For many of us, myself included, the month of September is back-to-school time. The idyll summer months, where whole weeks could be spent trying to organize and catalogue a comprehensive Buffy The Vampire Slayer collection, have come to an end. Energies once devoted to figuring out how to rent Spanish zombie movies over the internet must now be devoted to more scholarly pursuits, like figuring out how to incorporate Spanish zombie movies into a paper about the history of Italian neo-realism. And most importantly, it means that those of us who spent much of the summer months saving up money for the coming school year must turn our attentions to the pressing problem of spending all that money in the first two weeks of September. Once that daunting task is accomplished (I recommend finding your local comic shop and buying up as many novelty lunch boxes as you can carry), a new problem becomes apparent, namely how to feed yourself over the coming year, let alone keep yourself entertained. The former is fairly easily to solve, as cannibalism has become increasingly acceptable in today's secular, post-Hannibal society, and roommates are a dime a dozen, but the question of entertainment on a budget can be a tricky one. Once the money runs out, the standard university practice of drinking pints of Irish beer until you vomit leprechauns becomes somewhat infeasible. But since most university students have matured to the point that they only need substance abuse to have a good time at the odd party, get-together,, class, shopping trip, or Tuesday, this isn't really an issue. What's really important is what to do on those lonely Saturday nights when the rest of your chums have gone out for a soda pop but you don't have the cheese to join them without sacrificing laundry for the third week running. But don't despair. Uncle Ash, an expert in not having any friends I mean money, knows exactly what to do in such an emergency. Just follow some of these easy tips and have yourself a swell old time, on a budget.

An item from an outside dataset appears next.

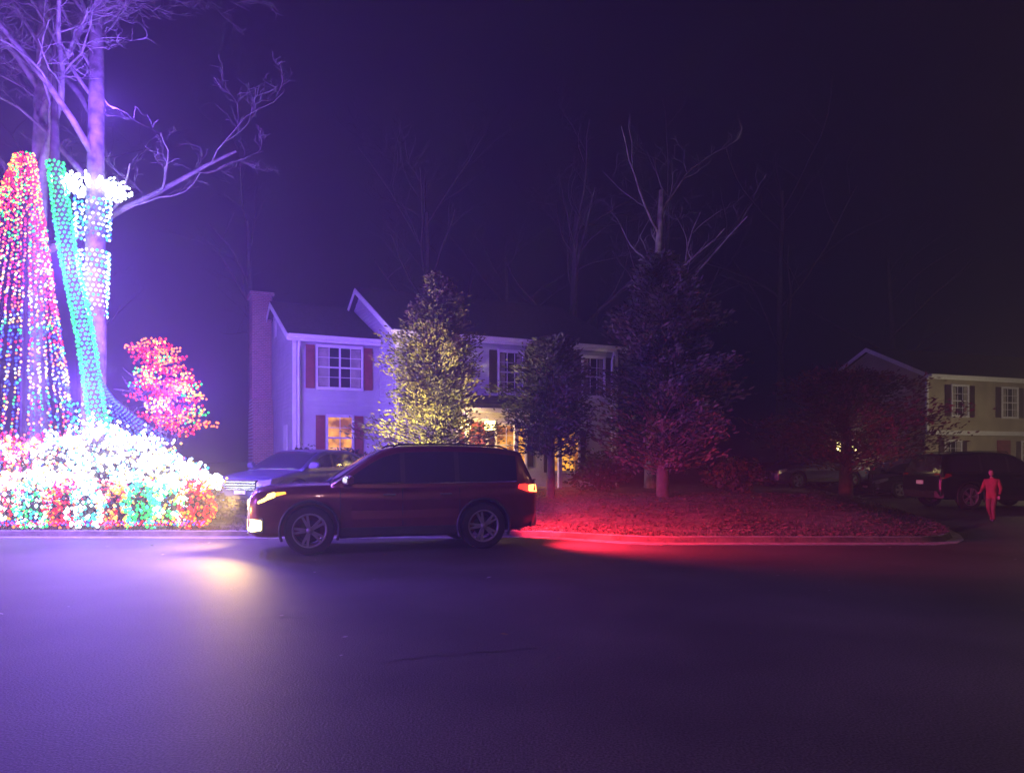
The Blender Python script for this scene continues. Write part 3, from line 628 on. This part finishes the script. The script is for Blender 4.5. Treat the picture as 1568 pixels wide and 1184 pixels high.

  1. Prank phone calls. Sure, it's juvenile, but nothing beats the thrill of picking people with silly names out of the phone book, calling them up, and threatening to kill their children.
  2. Modeling glue. It's cheap, it's easy to find, and if you get huffed up enough on the fumes, you can watch the static on your non-cable TV and pretend it's Dark Angel. Trust me, it's better that the real thing.
  3. Bomb something. It seems to be all the rage nowadays. Pick whatever you want, like a bank as a symbol of the godless global capitalist military structure that depresses the disadvantaged the world over, or maybe a mosque because it represents an evil, animalistic society bent on destroying our precious way of life. Pretty much anything will do so long as you teach those innocent people a lesson.
  4. Mathemagics. With a little ingenuity, you can turn a simple calculator into a fun spelling tool, using mathematical equations to spell out charming words and phrases like 'boobies' and 'please God kill me'. Fun for hours.
  5. Pornography. You may be too broke to afford the steep rental fees, but those among you enterprising and imaginative enough might be able to squeak a good show out of the higher-level scrambled channels. Sure, it'll end up looking like distorted blue Muppets having possibly homosexual sex, but it's better than the radio, and you'll waste enough time trying to figure out if you're watching Jenna Jameson or a midget dressed up like Satan that'll you barely notice you're not having any fun.

So there you go. And that's just a starting point. Once you plow through these, you'll no doubt be stricken with enough cabin fever that your borderline psychotic mind will be able to come up with hundreds more cheap, exciting ways to have a good time, like screaming profanities at strangers on a street corner, or mime. But whatever you do, make sure it's something to fill the empty hours, because as Saturday Night Live Church Lady skits and Devin Sawa movies have taught us, idle hands do the devil's work, like vegetarian cuisine, and mime.